Kunjungan ini bertujuan meminta penangguhan penahanan untuk tersangka sipil berinisial ARH, yang dituduh terlibat dalam kasus pemalsuan tanda tangan jual beli tanah PTPN di Percut Seituan. Mayor Dedi, saudara ARH, datang sebagai penasihat hukum tersangka.
Kedatangan tentara ini diterima oleh Kompol Teuku Fathir Mustafa, Kasat Reskrim Polrestabes Medan. Sempat terjadi perdebatan sengit, namun polisi akhirnya membebaskan ARH pada malam itu.
Aksi Mayor Dedi mendapat kecaman luas sebagai intervensi dalam proses peradilan yang semestinya menjadi wewenang Polri. Ketua Indonesian Police Watch (IPW), Sugeng Teguh Santoso, mengecam tindakan ini sebagai intervensi TNI dalam proses penyidikan, yang juga melanggar disiplin militer.
Sugeng meminta Panglima Kodam I/Bukit Barisan, Mayjen TNI Mochammad Hasan, untuk memberikan sanksi pada Mayor Dedi dan tentara yang terlibat.
Koordinator Komisi untuk Orang Hilang dan Korban Tindak Kekerasan (Kontras), Dimas Bagus Arya Saputra berpendapat, kunjungan Mayor Dedi bukanlah upaya koordinasi, melainkan intimidasi yang mengganggu penegakan hukum. Tindakan semacam ini jelas dapat dianggap sebagai bagian dari Obstruction of Justice.
Panglima TNI, Laksamana Yudo Margono, mengecam langkah Mayor Dedi dan menyebutnya sebagai pelanggaran. Dia meminta Pusat Polisi Militer (Puspom) TNI untuk menindaklanjuti insiden ini.
Direktur Imparsial, Gufron Marbruri dan Direktur Lembaga Bantuan Hukum Medan, Irvan Saputra juga menuntut tindakan dari Puspom TNI. Keduanya menyatakan tindakan Mayor Dedi melanggar kewenangan TNI.
Solusi Hilangkan Intervensi TNI terhadap Proses Peradilan Polri
Berdasarkan salah satu analisis dalam publikasi The Indonesian Institute, Update Indonesia, Juli 2023, yang ditulis oleh peneliti bidang hukum, Christina Clarissa Intania, Mayor Dedi telah melakukan intimidasi dan melanggar KUHP. Dia juga telah menyalahgunakan wewenangnya yang bertentangan dengan UU TNI mengenai tugas tentara, dan juga UU Advokat.
UU TNI menetapkan, tugas tentara tidak termasuk menjadi penasihat hukum.
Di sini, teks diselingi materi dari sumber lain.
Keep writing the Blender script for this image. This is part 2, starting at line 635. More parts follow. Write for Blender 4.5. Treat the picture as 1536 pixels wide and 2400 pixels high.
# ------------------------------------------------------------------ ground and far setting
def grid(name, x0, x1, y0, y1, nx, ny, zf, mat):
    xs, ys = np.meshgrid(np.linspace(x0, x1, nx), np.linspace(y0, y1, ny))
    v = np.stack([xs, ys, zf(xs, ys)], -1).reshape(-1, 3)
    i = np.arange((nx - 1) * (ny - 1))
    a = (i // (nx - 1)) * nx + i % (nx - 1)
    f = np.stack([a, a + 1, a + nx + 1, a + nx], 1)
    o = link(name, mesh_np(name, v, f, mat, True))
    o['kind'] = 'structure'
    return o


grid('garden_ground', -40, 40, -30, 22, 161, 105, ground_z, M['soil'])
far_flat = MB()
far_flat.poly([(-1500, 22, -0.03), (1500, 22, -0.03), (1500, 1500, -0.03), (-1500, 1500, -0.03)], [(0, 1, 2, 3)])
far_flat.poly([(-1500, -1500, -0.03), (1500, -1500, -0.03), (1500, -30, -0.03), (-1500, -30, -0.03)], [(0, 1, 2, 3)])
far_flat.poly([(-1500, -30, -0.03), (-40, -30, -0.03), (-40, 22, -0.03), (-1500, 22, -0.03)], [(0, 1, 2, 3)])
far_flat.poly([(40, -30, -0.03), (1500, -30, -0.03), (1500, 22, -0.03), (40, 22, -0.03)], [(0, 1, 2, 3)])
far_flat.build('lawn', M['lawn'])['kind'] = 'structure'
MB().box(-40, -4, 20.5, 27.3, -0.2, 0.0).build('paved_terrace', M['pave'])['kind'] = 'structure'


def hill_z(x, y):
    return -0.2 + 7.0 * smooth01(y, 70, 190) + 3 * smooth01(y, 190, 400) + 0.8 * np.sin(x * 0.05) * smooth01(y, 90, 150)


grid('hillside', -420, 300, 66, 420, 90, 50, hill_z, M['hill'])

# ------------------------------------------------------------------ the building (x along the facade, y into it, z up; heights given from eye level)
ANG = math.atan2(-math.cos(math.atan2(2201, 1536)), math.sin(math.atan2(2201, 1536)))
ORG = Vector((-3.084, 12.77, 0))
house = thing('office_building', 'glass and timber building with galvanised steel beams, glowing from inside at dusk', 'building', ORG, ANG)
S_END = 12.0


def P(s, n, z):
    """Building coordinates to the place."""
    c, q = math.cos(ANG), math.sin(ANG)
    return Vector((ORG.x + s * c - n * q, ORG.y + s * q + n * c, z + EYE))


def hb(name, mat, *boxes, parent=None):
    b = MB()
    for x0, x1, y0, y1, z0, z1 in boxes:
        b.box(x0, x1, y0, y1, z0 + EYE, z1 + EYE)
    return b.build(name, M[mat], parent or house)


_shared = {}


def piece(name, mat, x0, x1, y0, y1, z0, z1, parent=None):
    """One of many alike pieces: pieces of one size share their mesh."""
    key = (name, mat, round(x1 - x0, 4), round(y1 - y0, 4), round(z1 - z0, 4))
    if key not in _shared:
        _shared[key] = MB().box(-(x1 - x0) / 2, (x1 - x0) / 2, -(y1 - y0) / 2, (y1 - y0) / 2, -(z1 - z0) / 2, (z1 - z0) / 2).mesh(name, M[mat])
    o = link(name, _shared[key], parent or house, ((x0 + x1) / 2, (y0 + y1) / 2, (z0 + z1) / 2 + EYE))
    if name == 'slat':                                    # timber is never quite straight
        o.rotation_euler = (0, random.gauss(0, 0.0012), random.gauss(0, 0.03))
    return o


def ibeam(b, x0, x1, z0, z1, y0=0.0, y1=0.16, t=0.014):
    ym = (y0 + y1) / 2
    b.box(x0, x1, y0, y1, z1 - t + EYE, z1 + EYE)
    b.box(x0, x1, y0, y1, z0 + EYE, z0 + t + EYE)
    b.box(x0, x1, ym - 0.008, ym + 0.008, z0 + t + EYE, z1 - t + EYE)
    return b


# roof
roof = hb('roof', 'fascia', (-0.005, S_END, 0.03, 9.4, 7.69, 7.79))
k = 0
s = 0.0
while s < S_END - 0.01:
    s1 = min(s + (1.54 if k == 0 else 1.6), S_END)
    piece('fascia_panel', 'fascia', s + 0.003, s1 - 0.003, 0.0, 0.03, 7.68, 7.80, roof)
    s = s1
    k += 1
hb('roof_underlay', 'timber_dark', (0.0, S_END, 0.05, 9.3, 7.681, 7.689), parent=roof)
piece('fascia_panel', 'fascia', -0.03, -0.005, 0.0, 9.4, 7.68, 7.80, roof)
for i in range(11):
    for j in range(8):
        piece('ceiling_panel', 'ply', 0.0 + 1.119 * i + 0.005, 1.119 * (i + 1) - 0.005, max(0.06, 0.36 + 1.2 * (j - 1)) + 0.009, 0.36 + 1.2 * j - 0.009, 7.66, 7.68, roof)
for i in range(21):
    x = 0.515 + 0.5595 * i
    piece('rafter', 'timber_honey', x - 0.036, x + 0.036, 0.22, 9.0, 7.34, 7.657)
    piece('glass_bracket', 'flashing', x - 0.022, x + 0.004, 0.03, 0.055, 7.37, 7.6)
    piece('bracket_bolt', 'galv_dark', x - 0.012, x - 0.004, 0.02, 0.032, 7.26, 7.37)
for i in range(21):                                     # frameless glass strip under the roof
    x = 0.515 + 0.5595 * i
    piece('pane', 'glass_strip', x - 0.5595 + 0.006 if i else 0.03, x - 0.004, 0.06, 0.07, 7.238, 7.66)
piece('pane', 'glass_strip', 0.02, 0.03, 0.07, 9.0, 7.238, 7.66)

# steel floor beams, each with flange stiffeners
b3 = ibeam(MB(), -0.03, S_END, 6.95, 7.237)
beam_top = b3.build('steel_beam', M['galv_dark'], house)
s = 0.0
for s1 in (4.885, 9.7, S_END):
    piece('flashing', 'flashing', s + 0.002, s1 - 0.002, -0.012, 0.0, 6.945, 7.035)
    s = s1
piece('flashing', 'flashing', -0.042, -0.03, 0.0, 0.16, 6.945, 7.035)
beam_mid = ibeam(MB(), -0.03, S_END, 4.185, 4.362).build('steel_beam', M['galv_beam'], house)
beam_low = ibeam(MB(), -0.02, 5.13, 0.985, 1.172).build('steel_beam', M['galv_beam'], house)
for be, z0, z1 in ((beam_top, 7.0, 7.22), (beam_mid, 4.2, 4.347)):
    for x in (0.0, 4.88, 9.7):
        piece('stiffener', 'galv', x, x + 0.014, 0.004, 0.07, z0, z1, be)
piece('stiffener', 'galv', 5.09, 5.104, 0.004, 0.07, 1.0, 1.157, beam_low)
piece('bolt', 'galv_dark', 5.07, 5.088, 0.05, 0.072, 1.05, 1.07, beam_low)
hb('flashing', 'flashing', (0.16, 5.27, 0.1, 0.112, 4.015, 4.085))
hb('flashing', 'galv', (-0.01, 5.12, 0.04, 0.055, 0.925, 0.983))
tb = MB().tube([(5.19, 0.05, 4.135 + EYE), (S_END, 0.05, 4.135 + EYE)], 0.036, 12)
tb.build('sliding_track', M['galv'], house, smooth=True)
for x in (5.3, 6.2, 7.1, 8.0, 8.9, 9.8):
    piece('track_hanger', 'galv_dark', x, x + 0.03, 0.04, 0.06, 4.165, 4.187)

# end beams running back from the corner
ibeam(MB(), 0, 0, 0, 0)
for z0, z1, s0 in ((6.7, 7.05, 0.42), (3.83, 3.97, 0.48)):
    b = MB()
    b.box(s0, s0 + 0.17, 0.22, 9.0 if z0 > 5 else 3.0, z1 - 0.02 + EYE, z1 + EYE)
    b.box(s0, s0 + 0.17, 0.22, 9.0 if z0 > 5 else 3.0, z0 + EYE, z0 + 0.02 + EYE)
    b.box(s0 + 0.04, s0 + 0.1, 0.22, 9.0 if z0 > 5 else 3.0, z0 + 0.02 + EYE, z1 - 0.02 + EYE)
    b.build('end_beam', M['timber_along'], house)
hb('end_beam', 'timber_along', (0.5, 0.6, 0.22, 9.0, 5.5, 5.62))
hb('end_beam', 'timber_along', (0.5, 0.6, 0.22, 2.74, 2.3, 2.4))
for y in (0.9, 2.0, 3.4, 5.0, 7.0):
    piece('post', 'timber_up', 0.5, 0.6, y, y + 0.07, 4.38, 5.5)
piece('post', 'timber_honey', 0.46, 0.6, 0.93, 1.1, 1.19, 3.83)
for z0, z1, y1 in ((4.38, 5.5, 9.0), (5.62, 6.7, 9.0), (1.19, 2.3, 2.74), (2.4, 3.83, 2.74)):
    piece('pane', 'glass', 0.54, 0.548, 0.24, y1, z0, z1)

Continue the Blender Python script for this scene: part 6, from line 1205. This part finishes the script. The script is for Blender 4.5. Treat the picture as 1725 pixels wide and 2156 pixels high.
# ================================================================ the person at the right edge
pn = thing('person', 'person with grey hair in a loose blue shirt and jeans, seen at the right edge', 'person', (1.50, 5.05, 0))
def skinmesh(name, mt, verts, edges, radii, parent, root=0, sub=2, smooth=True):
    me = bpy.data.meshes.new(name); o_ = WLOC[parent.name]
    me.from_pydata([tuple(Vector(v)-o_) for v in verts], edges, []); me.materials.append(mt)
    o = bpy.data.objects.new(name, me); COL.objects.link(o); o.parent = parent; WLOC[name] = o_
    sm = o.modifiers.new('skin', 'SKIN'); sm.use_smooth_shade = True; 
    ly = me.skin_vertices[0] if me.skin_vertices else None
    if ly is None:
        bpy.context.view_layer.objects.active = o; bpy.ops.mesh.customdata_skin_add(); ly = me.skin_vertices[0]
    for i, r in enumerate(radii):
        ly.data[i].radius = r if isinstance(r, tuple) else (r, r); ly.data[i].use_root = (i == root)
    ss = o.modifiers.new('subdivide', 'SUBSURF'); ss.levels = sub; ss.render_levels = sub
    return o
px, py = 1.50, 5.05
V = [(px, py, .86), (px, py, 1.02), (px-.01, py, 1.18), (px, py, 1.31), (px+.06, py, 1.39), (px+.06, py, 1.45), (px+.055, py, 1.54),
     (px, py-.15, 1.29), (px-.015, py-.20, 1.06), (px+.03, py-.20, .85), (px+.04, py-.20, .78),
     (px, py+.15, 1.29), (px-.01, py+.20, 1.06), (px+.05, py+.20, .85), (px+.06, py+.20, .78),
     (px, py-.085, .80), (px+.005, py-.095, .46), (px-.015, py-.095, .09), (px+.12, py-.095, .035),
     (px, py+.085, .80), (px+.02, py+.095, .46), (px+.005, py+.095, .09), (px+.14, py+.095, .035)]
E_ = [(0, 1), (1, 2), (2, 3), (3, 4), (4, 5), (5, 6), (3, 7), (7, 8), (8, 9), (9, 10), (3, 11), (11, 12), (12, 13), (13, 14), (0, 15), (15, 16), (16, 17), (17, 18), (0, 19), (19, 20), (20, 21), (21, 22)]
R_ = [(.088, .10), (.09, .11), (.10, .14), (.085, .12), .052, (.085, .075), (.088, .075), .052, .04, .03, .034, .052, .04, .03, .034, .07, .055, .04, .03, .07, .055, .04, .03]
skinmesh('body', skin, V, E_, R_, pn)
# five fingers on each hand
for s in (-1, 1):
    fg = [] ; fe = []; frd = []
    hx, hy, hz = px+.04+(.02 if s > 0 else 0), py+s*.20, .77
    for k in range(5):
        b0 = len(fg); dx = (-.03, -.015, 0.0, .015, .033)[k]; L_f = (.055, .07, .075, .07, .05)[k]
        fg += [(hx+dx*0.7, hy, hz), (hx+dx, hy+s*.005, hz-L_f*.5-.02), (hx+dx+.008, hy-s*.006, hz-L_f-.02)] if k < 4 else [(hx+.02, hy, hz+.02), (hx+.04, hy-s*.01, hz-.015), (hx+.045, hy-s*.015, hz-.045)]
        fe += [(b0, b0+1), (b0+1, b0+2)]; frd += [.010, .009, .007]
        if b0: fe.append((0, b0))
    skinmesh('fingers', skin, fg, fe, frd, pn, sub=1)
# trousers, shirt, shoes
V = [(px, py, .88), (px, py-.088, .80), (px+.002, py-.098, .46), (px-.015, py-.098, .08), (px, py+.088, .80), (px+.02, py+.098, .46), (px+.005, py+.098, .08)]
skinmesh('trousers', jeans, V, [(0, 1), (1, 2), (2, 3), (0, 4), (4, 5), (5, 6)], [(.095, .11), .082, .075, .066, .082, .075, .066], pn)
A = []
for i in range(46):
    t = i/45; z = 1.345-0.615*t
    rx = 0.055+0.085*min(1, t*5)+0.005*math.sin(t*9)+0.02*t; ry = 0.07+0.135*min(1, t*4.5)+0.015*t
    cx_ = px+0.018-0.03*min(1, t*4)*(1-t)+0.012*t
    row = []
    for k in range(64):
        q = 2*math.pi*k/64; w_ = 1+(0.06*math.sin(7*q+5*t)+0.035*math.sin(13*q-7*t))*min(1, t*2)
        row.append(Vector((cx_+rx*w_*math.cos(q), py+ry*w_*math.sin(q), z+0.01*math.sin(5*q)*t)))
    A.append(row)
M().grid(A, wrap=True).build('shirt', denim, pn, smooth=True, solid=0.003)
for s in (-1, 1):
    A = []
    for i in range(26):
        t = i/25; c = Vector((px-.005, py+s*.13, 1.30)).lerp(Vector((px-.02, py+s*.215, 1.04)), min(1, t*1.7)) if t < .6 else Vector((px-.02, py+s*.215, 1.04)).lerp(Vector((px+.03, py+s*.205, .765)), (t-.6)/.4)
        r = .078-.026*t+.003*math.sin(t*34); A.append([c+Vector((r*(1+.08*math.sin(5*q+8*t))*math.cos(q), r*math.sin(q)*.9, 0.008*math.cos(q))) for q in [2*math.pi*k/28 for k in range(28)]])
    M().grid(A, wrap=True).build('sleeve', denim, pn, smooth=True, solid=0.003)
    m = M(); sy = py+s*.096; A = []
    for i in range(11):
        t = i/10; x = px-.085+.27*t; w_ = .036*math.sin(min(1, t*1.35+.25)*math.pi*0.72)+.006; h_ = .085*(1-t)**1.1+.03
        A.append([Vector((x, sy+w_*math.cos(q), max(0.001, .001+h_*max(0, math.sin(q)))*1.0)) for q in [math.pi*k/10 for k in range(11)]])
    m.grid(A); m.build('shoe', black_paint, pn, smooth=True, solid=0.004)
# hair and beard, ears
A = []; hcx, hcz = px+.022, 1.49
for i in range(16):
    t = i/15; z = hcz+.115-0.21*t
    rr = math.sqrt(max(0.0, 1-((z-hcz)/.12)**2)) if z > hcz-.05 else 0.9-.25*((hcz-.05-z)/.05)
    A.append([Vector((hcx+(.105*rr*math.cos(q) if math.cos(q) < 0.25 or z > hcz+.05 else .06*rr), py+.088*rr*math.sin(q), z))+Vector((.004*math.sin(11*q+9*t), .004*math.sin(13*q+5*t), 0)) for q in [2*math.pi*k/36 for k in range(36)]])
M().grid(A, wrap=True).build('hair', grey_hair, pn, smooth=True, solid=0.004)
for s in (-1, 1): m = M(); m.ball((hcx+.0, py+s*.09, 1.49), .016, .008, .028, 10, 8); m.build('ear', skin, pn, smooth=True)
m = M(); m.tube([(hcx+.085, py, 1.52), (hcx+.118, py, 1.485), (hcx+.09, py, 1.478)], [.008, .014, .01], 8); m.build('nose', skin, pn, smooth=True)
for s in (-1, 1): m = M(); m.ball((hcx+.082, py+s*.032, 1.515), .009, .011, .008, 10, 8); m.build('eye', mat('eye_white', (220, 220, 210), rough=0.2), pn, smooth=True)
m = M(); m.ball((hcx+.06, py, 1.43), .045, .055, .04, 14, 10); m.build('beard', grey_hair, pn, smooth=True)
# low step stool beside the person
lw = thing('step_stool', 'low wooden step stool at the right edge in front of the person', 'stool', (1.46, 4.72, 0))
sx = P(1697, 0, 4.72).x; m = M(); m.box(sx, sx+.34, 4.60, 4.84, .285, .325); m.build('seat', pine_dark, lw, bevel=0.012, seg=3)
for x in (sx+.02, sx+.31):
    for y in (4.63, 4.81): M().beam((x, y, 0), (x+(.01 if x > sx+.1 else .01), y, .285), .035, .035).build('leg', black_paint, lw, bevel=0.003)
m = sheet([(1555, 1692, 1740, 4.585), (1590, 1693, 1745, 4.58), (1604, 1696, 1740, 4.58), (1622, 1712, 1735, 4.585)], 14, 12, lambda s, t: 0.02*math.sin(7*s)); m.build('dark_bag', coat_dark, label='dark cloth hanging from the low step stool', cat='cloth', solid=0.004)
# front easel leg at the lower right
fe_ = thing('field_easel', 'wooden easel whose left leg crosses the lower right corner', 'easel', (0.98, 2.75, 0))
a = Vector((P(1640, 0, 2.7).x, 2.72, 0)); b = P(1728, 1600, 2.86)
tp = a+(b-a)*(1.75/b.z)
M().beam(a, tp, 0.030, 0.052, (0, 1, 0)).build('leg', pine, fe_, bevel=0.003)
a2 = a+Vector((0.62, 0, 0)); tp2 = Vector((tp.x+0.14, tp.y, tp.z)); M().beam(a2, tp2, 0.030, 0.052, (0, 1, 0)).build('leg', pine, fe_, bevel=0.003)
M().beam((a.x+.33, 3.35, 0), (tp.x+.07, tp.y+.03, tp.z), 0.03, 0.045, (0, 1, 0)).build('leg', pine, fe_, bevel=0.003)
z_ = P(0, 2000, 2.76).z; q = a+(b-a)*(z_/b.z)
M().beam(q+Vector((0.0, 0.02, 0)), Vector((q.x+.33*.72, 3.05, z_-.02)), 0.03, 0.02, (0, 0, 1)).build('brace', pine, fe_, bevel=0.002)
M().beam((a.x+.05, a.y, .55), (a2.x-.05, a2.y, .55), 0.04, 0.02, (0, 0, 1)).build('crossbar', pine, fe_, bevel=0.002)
UU Advokat juga menyatakan bahwa penasihat hukum tidak boleh berstatus pegawai negeri atau pejabat negara, termasuk PNS, anggota TNI, dan Polri.
Meskipun demikian, sanksi dan tindak lanjut atas pelanggaran intervensi dan penyalahgunaan wewenang oleh TNI, yang diatur dalam UU Peradilan Militer, belum diperbaharui sesuai dengan UU TNI yang berlaku saat ini.
Menurutnya, perlu penyelarasan dengan UU TNI dan perubahan UU Peradilan Militer agar TNI juga tunduk pada peradilan umum. Selain itu, sanksi dalam UU Peradilan Militer cenderung lebih longgar untuk anggota TNI.
Dia berharap dengan perubahan UU Peradilan Militer, akuntabilitas TNI bisa terwujud. Ini akan mengarah pada negara yang berdasarkan rule of law, di mana hukum dan penegakannya berlaku untuk semua, tak peduli status di masyarakat.
Melalui dasar hukum yang jelas, Cristina berharap hubungan yang harmonis antara masyarakat sipil dan militer dapat terwujud.